-- BEGIN Dataset extract --
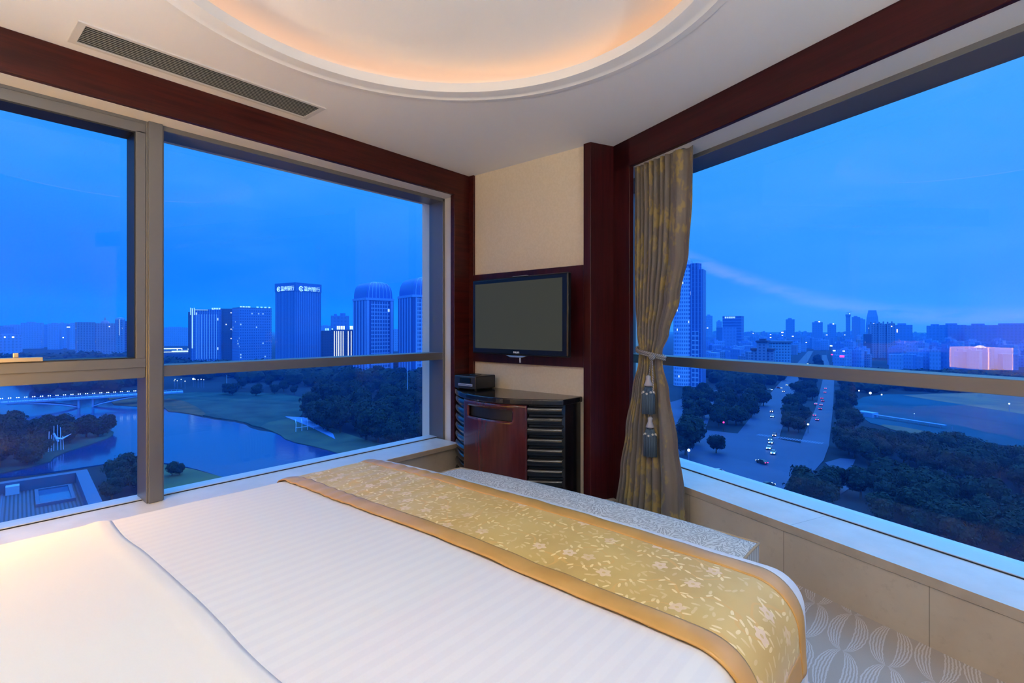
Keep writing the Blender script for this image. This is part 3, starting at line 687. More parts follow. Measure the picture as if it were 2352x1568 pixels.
F_far2 = facade('hazy_block_facade', (.11, .26, .72), (.07, .18, .58), 5.0, 5.0, .5, .5, .006, (.8, .9, .9), 2.0, .5)
F_dark = facade('dark_block_facade', (.03, .06, .20), (.02, .045, .16), 3.0, 3.2, .5, .5, .012, (.7, .8, 1), 1.2, .4)
M_roofb = mat('flat_roof', (.08, .16, .40), .8)
M_lamp = mat('white_light', (1, 1, 1), emit=(.75, .92, 1.0), es=3.2)
M_lampw = mat('warm_light', (1, .9, .7), emit=(1, .80, .45), es=2.5)
M_sign = mat('white_sign', (1, 1, 1), emit=(.45, .72, 1.0), es=1.0)
M_signg = mat('green_white_sign', (1, 1, 1), emit=(.45, 1.0, .75), es=.9)
M_red = mat('red_tail_light', (1, 0, .1), emit=(1.0, .03, .22), es=3.5)
M_head = mat('headlight', (1, 1, 1), emit=(.8, .95, 1.0), es=9)

# ------------------------------------------------------------------ ground, water, roads
M_ground = mat('city_ground', rough=.95, spec=.1, fn=mottled((.007, .016, .028), (.012, .028, .05), .02, 5))
bm = B(); prism(bm, [(9000*cos(2*pi*k/64), 9000*sin(2*pi*k/64)) for k in range(64)], GZ-2, GZ-.30); obj('ground', bm, M_ground, kind='structure')
def flat(name, pts, m, lift=0.0, kind='structure', smoothn=0, **k):
    P = [at(*p) for p in pts]
    for _ in range(smoothn): P = [q for a, b in zip(P, P[1:]+P[:1]) for q in (a*.75+b*.25, a*.25+b*.75)]
    bm = B(); prism(bm, [(p.x, p.y) for p in P], GZ-.30, GZ+lift); bmesh.ops.triangulate(bm, faces=[f for f in bm.faces if len(f.verts) > 4])
    return obj(name, bm, m, kind=kind, **k)
def water_fn(t, p):
    n = t.new('ShaderNodeBump'); n.inputs['Strength'].default_value = .10; n.inputs['Distance'].default_value = .3
    t.l.new(t.noise(t.mapping(t.co(), (1, 1, 1)), .35, 4, .6), n.inputs['Height']); t.l.new(n.outputs[0], p.inputs['Normal']); return None
M_water = mat('lake_water', (.0, .03, .15), .10, spec=.5, fn=water_fn)
M_lawn = mat('lawn_grass', rough=.95, spec=.1, fn=mottled((.008, .034, .046), (.020, .060, .070), .06, 6))
M_lawn2 = mat('park_lawn', rough=.95, spec=.1, fn=mottled((.004, .048, .10), (.007, .066, .135), .03, 5))
M_bank = mat('reed_bank', rough=.95, spec=.1, fn=mottled((.03, .042, .036), (.10, .065, .045), .08, 5))
M_road = mat('asphalt', rough=.6, spec=.3, fn=mottled((.007, .030, .115), (.011, .040, .135), .05, 4))
M_mark = mat('road_paint', (.035, .10, .27), .6)
flat('lake', [(-600, 878), (60, 884), (92, 890), (100, 905), (235, 910), (262, 925), (345, 933), (420, 948), (480, 962), (560, 972), (580, 986), (640, 995), (660, 1012), (740, 1028), (800, 1046), (700, 1110), (560, 1135), (510, 1095), (440, 1074), (375, 1062), (300, 1055), (200, 1072), (60, 1092), (-600, 1150)], M_water, .05, smoothn=1)
flat('lawn', [(376, 905), (470, 900), (700, 905), (705, 948), (640, 985), (585, 980), (560, 968), (480, 958), (420, 942), (376, 935)], M_lawn, .25, smoothn=1)
flat('lawn', [(376, 1068), (440, 1078), (515, 1098), (560, 1140), (500, 1240), (330, 1240), (330, 1070)], mat('near_lawn', rough=.95, fn=mottled((.03, .055, .032), (.055, .08, .036), .1, 5)), .3)
flat('reed_bank', [(240, 905), (345, 915), (345, 936), (262, 930)], M_bank, .3)
flat('reed_bank', [(376, 914), (420, 920), (455, 936), (480, 958), (420, 948), (376, 944)], M_bank, .35, smoothn=1)
flat('reed_bank', [(585, 976), (700, 955), (760, 985), (900, 1030), (1010, 1010), (1010, 1075), (800, 1050), (740, 1030), (660, 1013), (640, 996)], mat('green_bank', rough=.95, fn=mottled((.006, .032, .036), (.022, .055, .045), .08, 5)), .3, smoothn=1)
flat('waterside_deck', [(655, 958), (700, 960), (765, 998), (770, 1010), (720, 985)], mat('blue_deck', (.06, .18, .55), .6), .5)
flat('island', [(-700, 1040), (-200, 1000), (60, 984), (150, 990), (225, 985), (262, 990), (258, 1004), (200, 1024), (130, 1046), (110, 1066), (-100, 1110), (-700, 1200)], M_lawn, .4, smoothn=1)
flat('road', [(1480, 985), (1600, 985), (1700, 996), (1790, 1008), (1838, 1018), (1905, 1020), (1892, 1056), (1850, 1104), (1838, 1180), (1480, 1180)], M_road, .02)
flat('road', [(1692, 998), (1788, 1008), (1822, 905), (1838, 862), (1868, 806), (1856, 806), (1806, 862), (1768, 905)], M_road, .03)
flat('road', [(1838, 1019), (1904, 1021), (1914, 930), (1916, 870), (1898, 815), (1888, 815), (1890, 870), (1874, 935)], M_road, .03)
flat('road', [(1480, 1000), (1620, 985), (1650, 905), (1760, 888), (1756, 882), (1630, 898), (1480, 940)], M_road, .025)
bm = B()
for k in range(26):
    f = k/25; a = at(1742+f*146, 998+f*20); dr = (at(1888, 1018)-at(1742, 998)).normalized(); s_ = Vector((-dr.y, dr.x, 0))
    c = [a+dr*.35*i+s_*2.2*j for i, j in ((-1, -1), (1, -1), (1, 1), (-1, 1))]; prism(bm, [(q.x, q.y) for q in c], GZ+.03, GZ+.06)
obj('crosswalk_marking', bm, M_mark, kind='structure')
bm = B()
for k in range(16):
    f = k/15; a = at(1712+f*90, 1100+f*30); dr = (at(1802, 1130)-at(1712, 1100)).normalized(); s_ = Vector((-dr.y, dr.x, 0))
    c = [a+dr*.3*i+s_*2.2*j for i, j in ((-1, -1), (1, -1), (1, 1), (-1, 1))]; prism(bm, [(q.x, q.y) for q in c], GZ+.03, GZ+.06)
obj('crosswalk_marking', bm, M_mark, kind='structure')
flat('park_lawn', [(1955, 915), (2060, 902), (2420, 915), (2420, 1035), (2200, 1010), (2080, 990), (1975, 965)], M_lawn2, .02, smoothn=1)
flat('bare_earth_path', [(2060, 905), (2420, 900), (2420, 962), (2250, 935), (2120, 915)], mat('bare_earth', rough=.95, fn=mottled((.06, .06, .08), (.13, .095, .08), .04, 5)), .06, smoothn=1)
flat('bare_earth_path', [(2010, 972), (2090, 982), (2200, 1008), (2420, 1042), (2420, 1056), (2200, 1022), (2060, 990)], mat('worn_grass', rough=.95, fn=mottled((.03, .05, .05), (.085, .065, .055), .06, 5)), .05, smoothn=1)
flat('park_path', [(1895, 1062), (1930, 1052), (1965, 1055), (1950, 1085), (1960, 1115), (1930, 1135), (1925, 1090)], M_road, .05)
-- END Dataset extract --
#### [The exercise]
Repeat the listing above exactly from its first line to the line containing "M_head = mat('headlight', (1, 1, 1), emit=(.8, .95, 1.0), es=9)", both included, and omit the pictures.

#### [Result]
Keep writing the Blender script for this image. This is part 3, starting at line 687. More parts follow. Measure the picture as if it were 2352x1568 pixels.
F_far2 = facade('hazy_block_facade', (.11, .26, .72), (.07, .18, .58), 5.0, 5.0, .5, .5, .006, (.8, .9, .9), 2.0, .5)
F_dark = facade('dark_block_facade', (.03, .06, .20), (.02, .045, .16), 3.0, 3.2, .5, .5, .012, (.7, .8, 1), 1.2, .4)
M_roofb = mat('flat_roof', (.08, .16, .40), .8)
M_lamp = mat('white_light', (1, 1, 1), emit=(.75, .92, 1.0), es=3.2)
M_lampw = mat('warm_light', (1, .9, .7), emit=(1, .80, .45), es=2.5)
M_sign = mat('white_sign', (1, 1, 1), emit=(.45, .72, 1.0), es=1.0)
M_signg = mat('green_white_sign', (1, 1, 1), emit=(.45, 1.0, .75), es=.9)
M_red = mat('red_tail_light', (1, 0, .1), emit=(1.0, .03, .22), es=3.5)
M_head = mat('headlight', (1, 1, 1), emit=(.8, .95, 1.0), es=9)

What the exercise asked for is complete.